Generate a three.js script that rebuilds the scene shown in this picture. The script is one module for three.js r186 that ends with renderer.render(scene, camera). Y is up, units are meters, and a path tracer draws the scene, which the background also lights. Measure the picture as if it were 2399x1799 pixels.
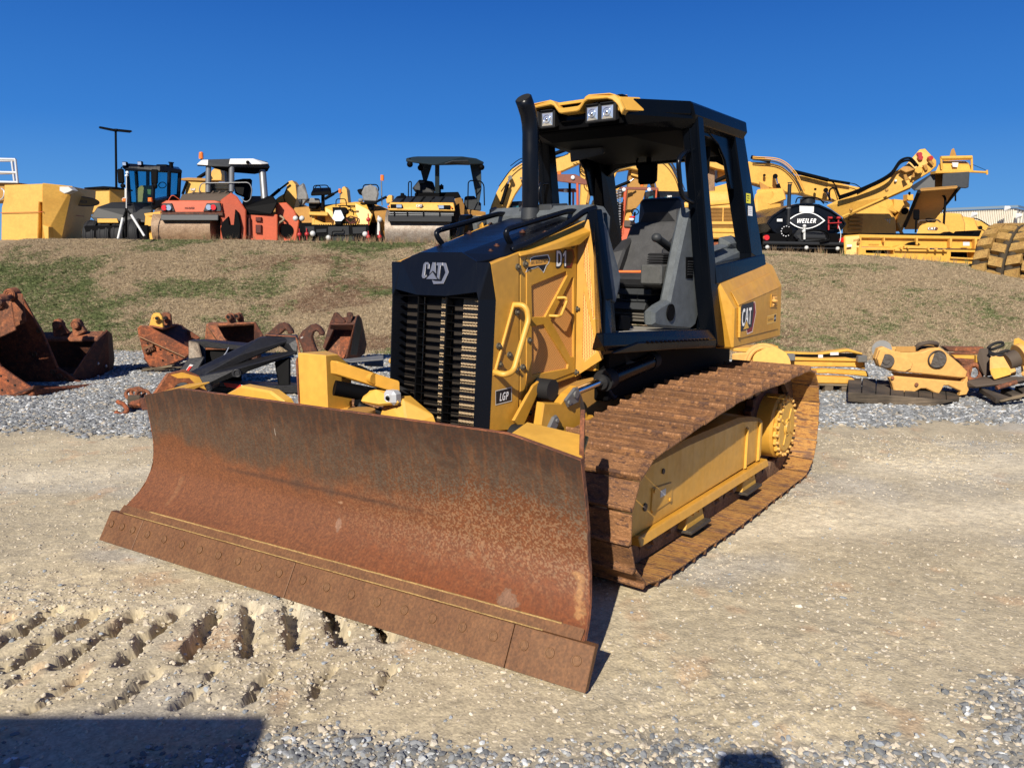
import * as THREE from 'three';
import { ConvexGeometry } from 'three/addons/geometries/ConvexGeometry.js';
import { mergeGeometries } from 'three/addons/utils/BufferGeometryUtils.js';

// ---------------------------------------------------------------- camera, sky, sun, exposure
const scene = new THREE.Scene();
const camera = new THREE.PerspectiveCamera(53.03, 1024 / 767, 0.05, 1500);
camera.position.set(0, 1.709, 0);
camera.rotation.set(-0.1672, 0, 0.001);
const SUN = new THREE.Vector3(-0.265, 0.555, 0.788).normalize();
const sun = new THREE.DirectionalLight(new THREE.Color(1, 0.925, 0.80), 5.0);
sun.position.copy(SUN).multiplyScalar(60); sun.castShadow = true; sun.shadow.mapSize.set(4096, 4096);
Object.assign(sun.shadow.camera, { left: -26, right: 26, top: 26, bottom: -26, near: 1, far: 160 });
scene.add(sun, sun.target);
{ // clear winter sky: deep blue overhead, paler towards the horizon, a soft glow round the sun
  const W = 512, H = 256, d = new Float32Array(W * H * 4), v = new THREE.Vector3();
  const stops = [[-1, .20, .19, .17], [-.02, .20, .20, .19], [0, .24, .56, 1.02], [.05, .150, .455, .97], [.15, .058, .285, .84], [.3, .024, .160, .62], [.6, .014, .095, .38], [1, .010, .07, .30]];
  for (let j = 0; j < H; j++) for (let i = 0; i < W; i++) {
    const el = (j + .5) / H * Math.PI - Math.PI / 2, az = (i + .5) / W * 2 * Math.PI - Math.PI;
    v.set(Math.cos(el) * Math.cos(az), Math.sin(el), Math.cos(el) * Math.sin(az));
    let s = 0; while (s < stops.length - 2 && stops[s + 1][0] < v.y) s++;
    const a = stops[s], b = stops[s + 1], t = Math.min(1, Math.max(0, (v.y - a[0]) / (b[0] - a[0])));
    const g = Math.max(0, v.dot(SUN)), glow = v.y > 0 ? .10 * Math.pow(g, 6) + .5 * Math.pow(g, 60) : 0;
    for (let c = 0; c < 3; c++) d[(j * W + i) * 4 + c] = (a[c + 1] + (b[c + 1] - a[c + 1]) * t) * 0.54 + glow;
    d[(j * W + i) * 4 + 3] = 1;
  }
  const sky = new THREE.DataTexture(d, W, H, THREE.RGBAFormat, THREE.FloatType);
  sky.mapping = THREE.EquirectangularReflectionMapping; sky.magFilter = THREE.LinearFilter; sky.needsUpdate = true;
  scene.background = sky; scene.environment = sky;
}
const renderer = new THREE.WebGLRenderer({ antialias: true });
renderer.toneMapping = THREE.LinearToneMapping;
renderer.toneMappingExposure = 1.42;
renderer.shadowMap.enabled = true;

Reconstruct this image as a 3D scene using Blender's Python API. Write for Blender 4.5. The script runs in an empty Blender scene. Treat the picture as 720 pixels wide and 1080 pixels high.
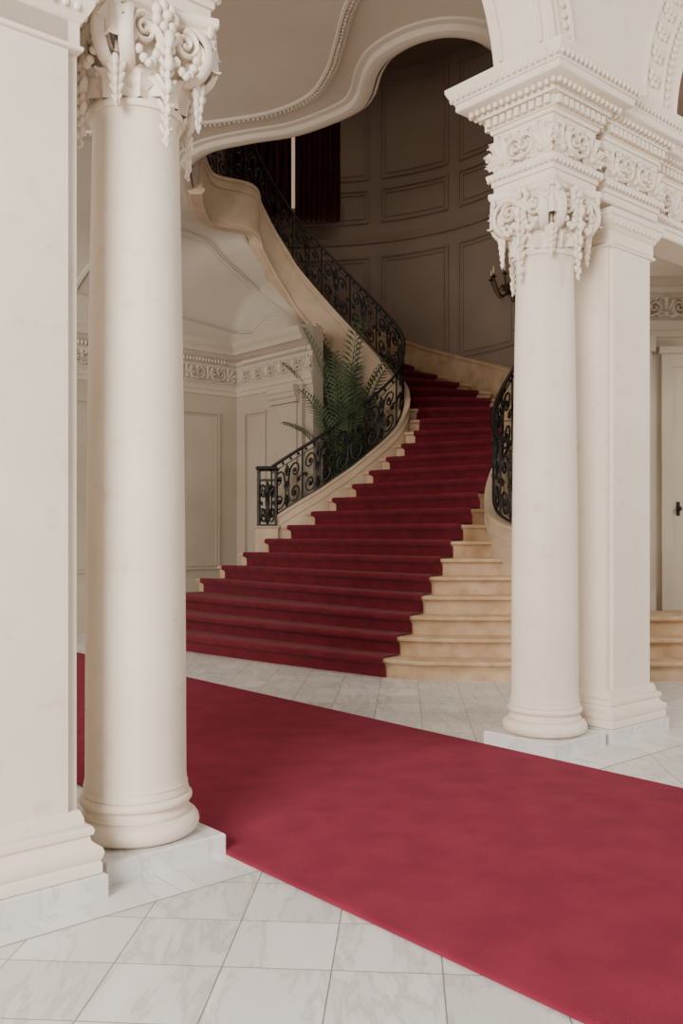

_____

#### [Exercise]
Your copy of the data above should match it exactly, except that pictures are left out.

#### [Output for this exercise]
Generate a three.js script that rebuilds the scene shown in this picture. The script is one module for three.js r186 that ends with renderer.render(scene, camera). Y is up, units are meters, and a path tracer draws the scene, which the background also lights. Measure the picture as if it were 2399x1799 pixels.
import * as THREE from 'three';
import { ConvexGeometry } from 'three/addons/geometries/ConvexGeometry.js';
import { mergeGeometries } from 'three/addons/utils/BufferGeometryUtils.js';

// ---------------------------------------------------------------- camera, sky, sun, exposure
const scene = new THREE.Scene();
const camera = new THREE.PerspectiveCamera(53.03, 1024 / 767, 0.05, 1500);
camera.position.set(0, 1.709, 0);
camera.rotation.set(-0.1672, 0, 0.001);
const SUN = new THREE.Vector3(-0.265, 0.555, 0.788).normalize();
const sun = new THREE.DirectionalLight(new THREE.Color(1, 0.925, 0.80), 5.0);
sun.position.copy(SUN).multiplyScalar(60); sun.castShadow = true; sun.shadow.mapSize.set(4096, 4096);
Object.assign(sun.shadow.camera, { left: -26, right: 26, top: 26, bottom: -26, near: 1, far: 160 });
scene.add(sun, sun.target);
{ // clear winter sky: deep blue overhead, paler towards the horizon, a soft glow round the sun
  const W = 512, H = 256, d = new Float32Array(W * H * 4), v = new THREE.Vector3();
  const stops = [[-1, .20, .19, .17], [-.02, .20, .20, .19], [0, .24, .56, 1.02], [.05, .150, .455, .97], [.15, .058, .285, .84], [.3, .024, .160, .62], [.6, .014, .095, .38], [1, .010, .07, .30]];
  for (let j = 0; j < H; j++) for (let i = 0; i < W; i++) {
    const el = (j + .5) / H * Math.PI - Math.PI / 2, az = (i + .5) / W * 2 * Math.PI - Math.PI;
    v.set(Math.cos(el) * Math.cos(az), Math.sin(el), Math.cos(el) * Math.sin(az));
    let s = 0; while (s < stops.length - 2 && stops[s + 1][0] < v.y) s++;
    const a = stops[s], b = stops[s + 1], t = Math.min(1, Math.max(0, (v.y - a[0]) / (b[0] - a[0])));
    const g = Math.max(0, v.dot(SUN)), glow = v.y > 0 ? .10 * Math.pow(g, 6) + .5 * Math.pow(g, 60) : 0;
    for (let c = 0; c < 3; c++) d[(j * W + i) * 4 + c] = (a[c + 1] + (b[c + 1] - a[c + 1]) * t) * 0.54 + glow;
    d[(j * W + i) * 4 + 3] = 1;
  }
  const sky = new THREE.DataTexture(d, W, H, THREE.RGBAFormat, THREE.FloatType);
  sky.mapping = THREE.EquirectangularReflectionMapping; sky.magFilter = THREE.LinearFilter; sky.needsUpdate = true;
  scene.background = sky; scene.environment = sky;
}
const renderer = new THREE.WebGLRenderer({ antialias: true });
renderer.toneMapping = THREE.LinearToneMapping;
renderer.toneMappingExposure = 1.42;
renderer.shadowMap.enabled = true;

Reconstruct this image as a 3D scene using Blender's Python API. Write for Blender 4.5. The script runs in an empty Blender scene. Treat the picture as 720 pixels wide and 1080 pixels high.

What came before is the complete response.